Description
There are multiple ways of defining and understanding energy transitions, but many scholars now argue that systemic changes in energy systems require deep transformations in social and ecological dimensions that support social life, especially in urban areas. These systems and associated infrastructures have been shaped by distinct historical and political-economic processes, which in African contexts involve colonial histories of settlement, planning, and market formation. Accordingly, understanding energy transitions requires accounting for historical path dependencies that are embedded in energy systems, yet these have received little attention to date.

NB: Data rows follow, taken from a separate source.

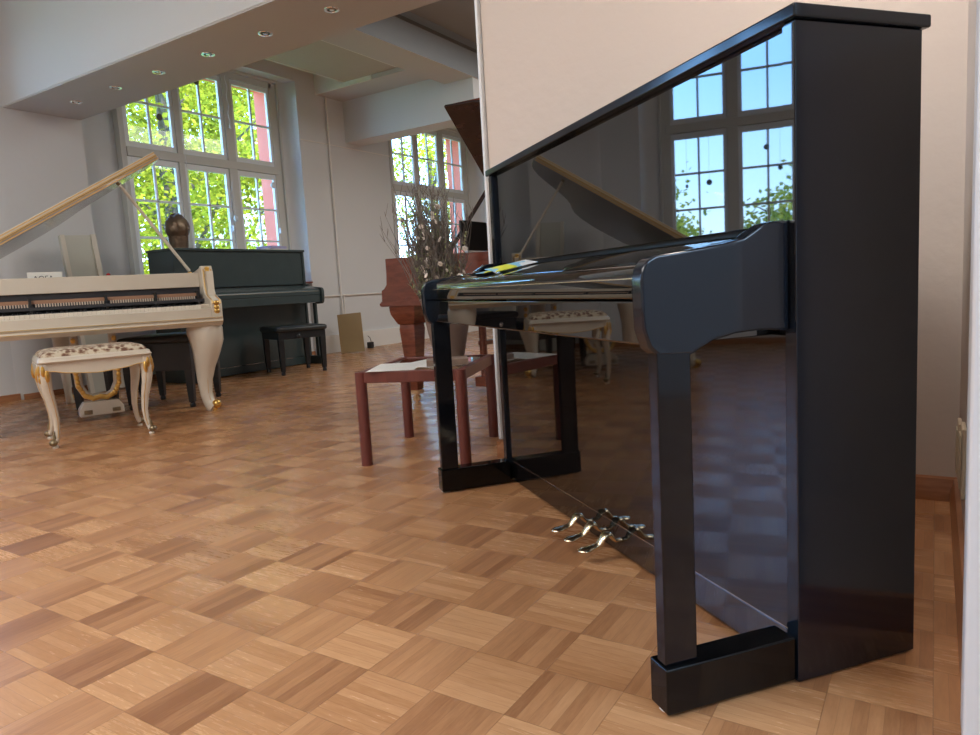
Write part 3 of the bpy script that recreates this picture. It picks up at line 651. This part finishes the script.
# ---------------------------------------------------------------- ornate stool
def ornate_stool():
    t = thing('piano_stool', 'ivory rococo piano stool with tapestry cushion and gilt leaves', 'stool', (-4.066, 1.848, 0), WA)
    W, D = .545, .41
    sr = MB()
    def rr(x0, x1, y0, y1, z, r=.03):
        pts = []
        for cx, cy, a0 in ((x1-r, y1-r, 0), (x0+r, y1-r, PI/2), (x0+r, y0+r, PI), (x1-r, y0+r, 1.5*PI)):
            for k in range(5): pts.append((cx+r*math.cos(a0+PI/2*k/4), cy+r*math.sin(a0+PI/2*k/4), z))
        return pts
    sr.loft([rr(-.006,W+.010,-.026,D+.026,.470), rr(-.012,W+.016,-.032,D+.032,.478), rr(-.006,W+.010,-.026,D+.026,.486), rr(-.004,W+.008,-.024,D+.024,.496), rr(.0,W,-.01,D+.01,.503)])
    sr.build('seat_frame', M['ivory'], t)
    cu = MB(); cu.loft([rr(.006,W-.006,-.004,D+.004,.502), rr(.010,W-.010,0,D,.516), rr(.03,W-.03,.02,D-.02,.532), rr(.07,W-.07,.06,D-.06,.540), rr(.2,W-.2,.15,D-.15,.543,.01)])
    cu.build('cushion', M['tapestry'], t, sharp=60)
    ap = MB()
    def apr(L): return [(0,.470),(0,.43),(L*.12,.425),(L*.22,.412),(L*.36,.404),(L*.5,.398),(L*.64,.404),(L*.78,.412),(L*.88,.425),(L,.43),(L,.470)]
    a1 = MB()
    a1.prism([(x, z) for x, z in apr(W)], 'y', -.012, .008).prism([(x, z) for x, z in apr(W)], 'y', D-.008, D+.012)
    a1.prism([(x, z) for x, z in apr(D)], 'x', -.012, .008).prism([(x, z) for x, z in apr(D)], 'x', W-.008, W+.012)
    a1 = a1.build('apron', M['ivory'], t, bevel=.003)
    g = MB()
    for y_, L, ax in ((-.0135, W, 0), (D+.0135, W, 0)):
        p = apr(L)[1:-1]; g.tube([(x, y_, z) for x, z in p], .0032, 5)
    for x_ in (-.0135, W+.0135): g.tube([(x_, x, z) for x, z in apr(D)[1:-1]], .0032, 5)
    g.build('gilt_edge', M['gold_paint'], a1)
    for x, y, dx, dy in ((.026,.018,-1,-.8),(W-.026,.018,1,-.8),(.026,D-.018,-1,.8),(W-.026,D-.018,1,.8)):
        L = math.hypot(dx, dy); ex, ey = dx/L, dy/L
        prof = [(.47,.0,.034),(.43,.008,.036),(.38,.010,.033),(.31,.000,.027),(.23,-.020,.021),(.15,-.030,.0175),(.09,-.026,.015),(.055,-.018,.014),(.030,-.004,.016)]
        lg = MB().tube([(x+ex*o_, y+ey*o_, z) for z, o_, r in prof], [r for z, o_, r in prof], 12, ref=(ex, ey, 0), sq=.95).build('leg', M['ivory'], t, sharp=60)
        MB().ball((x+ex*.006, y+ey*.006, .032), .022, 10, 6, (1,1,.85)).tube([(x-ex*.004,y-ey*.004,.05),(x-ex*.002,y-ey*.002,.075),(x-ex*.006,y-ey*.006,.095)], [.011,.007,.003], 6).build('bronze_scroll', M['bronze_dull'], lg)
        MB().lathe([(.001,0),(.014,0),(.016,.008),(.012,.014),(.001,.014)], 12, (x-ex*.004, y-ey*.004, 0)).build('foot_pad', M['ivory'], lg)
        gl = MB(); sx, sy = -ey, ex
        for k in range(5):
            a = (k-2)/2
            gl.ball((x+ex*(.036-abs(a)*.014)+sx*a*.034, y+ey*(.036-abs(a)*.014)+sy*a*.034, .428-abs(a)*.026+(.012 if k % 2 else 0)), .017, 7, 5, (.75,.75,2.0))
        gl.ball((x+ex*.040, y+ey*.040, .385), .011, 7, 5, (.7,.7,1.9))
        gl.build('gilt_leaf', M['gold'], lg)
        e = MB()
        for sg in (1, -1):
            e.tube([(x+ex*(o_+r*.3)+sg*sx*r*.86, y+ey*(o_+r*.3)+sg*sy*r*.86, z) for z, o_, r in prof[1:-1]], .0028, 5)
        e.build('gilt_edge', M['gold_paint'], lg)
    return t
ornate_stool()

# ---------------------------------------------------------------- black benches
def bench(label, loc, rz, W, D, Hs, apron, tuft=False):
    t = thing('piano_bench', label, 'bench', loc, rz, 'black piano benches')
    MB().box(.0, W, .0, D, Hs-.055-apron, Hs-.055).build('apron', M['bench_black'], t, bevel=.004)
    r = MB()
    def rr(i, z, rd=.03):
        pts = []
        x0, x1, y0, y1 = -.012+i, W+.012-i, -.012+i, D+.012-i
        for cx, cy, a0 in ((x1-rd, y1-rd, 0), (x0+rd, y1-rd, PI/2), (x0+rd, y0+rd, PI), (x1-rd, y0+rd, 1.5*PI)):
            for k in range(5): pts.append((cx+rd*math.cos(a0+PI/2*k/4), cy+rd*math.sin(a0+PI/2*k/4), z))
        return pts
    r.loft([rr(.004,Hs-.056), rr(-.008,Hs-.045), rr(-.010,Hs-.020), rr(.002,Hs-.006), rr(.03,Hs)]); r.build('seat', M['bench_pad'], t, sharp=60)
    for x, y in ((.028,.028),(W-.028,.028),(.028,D-.028),(W-.028,D-.028)):
        def sq(z_, r_): return [(x+r_, y+r_, z_), (x-r_, y+r_, z_), (x-r_, y-r_, z_), (x+r_, y-r_, z_)]
        lg = MB().loft([sq(.035,.019), sq(.10,.022), sq(Hs-.054-apron,.028)]).build('leg', M['bench_black'], t, bevel=.003)
        MB().lathe([(.001,0),(.018,0),(.022,.014),(.018,.03),(.010,.036),(.001,.036)], 12, (x, y, 0)).build('foot', M['bench_black'], lg)
    MB().lathe([(.006,0),(.006,.02),(.02,.024),(.022,.034),(.012,.04),(.001,.04)], 12, (0,0,0)).build('adjusting_knob', M['chrome'] if tuft else M['bench_black'], t).matrix_local = Matrix.Translation((W*.4, -.0, Hs-.10)) @ Matrix.Rotation(PI/2, 4, 'X')
    return t
bench('black padded piano bench tucked behind the front leg of the ivory grand', (-4.95, 2.80, 0), math.radians(32), .50, .53, .53, .20, True)
bench('slim black bench seen behind the ivory stool and gilt lyre', (-5.19, 2.555, 0), math.radians(38), .30, .56, .44, .04)
bench('black bench with rounded cushion in front of the older upright piano', (-5.34, 4.58, 0), math.radians(68), .48, .50, .475, .07)

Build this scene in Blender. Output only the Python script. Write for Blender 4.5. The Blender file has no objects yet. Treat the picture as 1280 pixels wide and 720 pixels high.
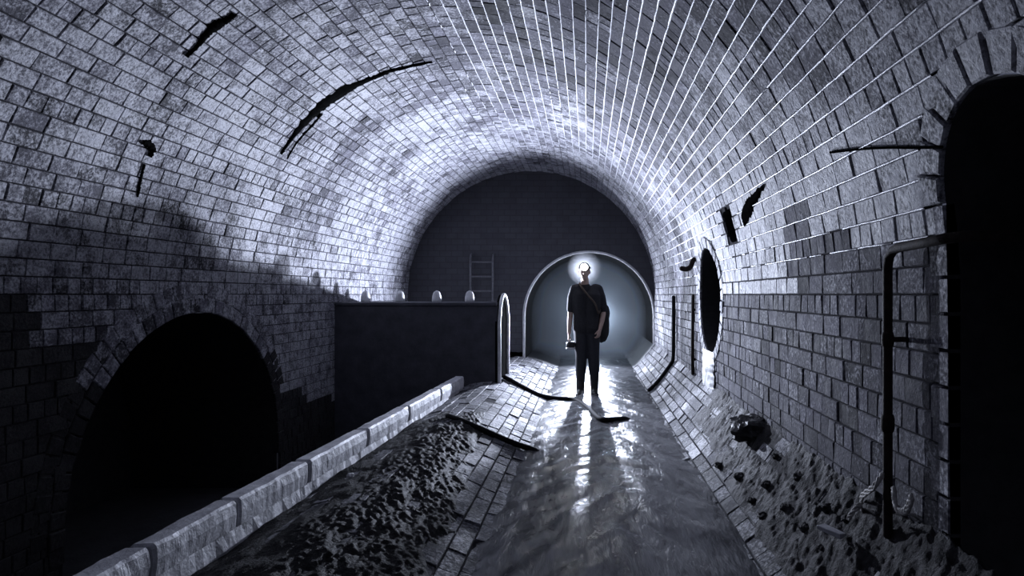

In this paper, drawing on a collaborative project about electricity grid access in urban Mozambique, we examine the ways that colonial legacies shape the contours of the country’s current energy system, and efforts by planners and policymakers to promote more just and sustainable energy futures. First, we focus on electricity provision to examine the effects of locations of power generation sources in relation to distribution and consumption centres, and the lack of redundancy in the network, meaning that no system of electricity dispatch exists in cases of excess or deficit of electricity. We explore the government’s plans to construct new power generation sources to supply external markets while building grid interconnections with southern African neighbours, and its parallels with colonial-era hydroelectric planning, in which whole regions were sacrificed to support national development objectives. We then turn to resource extraction, and the prospects for lucrative energy investments in natural gas or large hydropower, which have led to the deprioritizing of distributed renewables, to the detriment of local energy needs.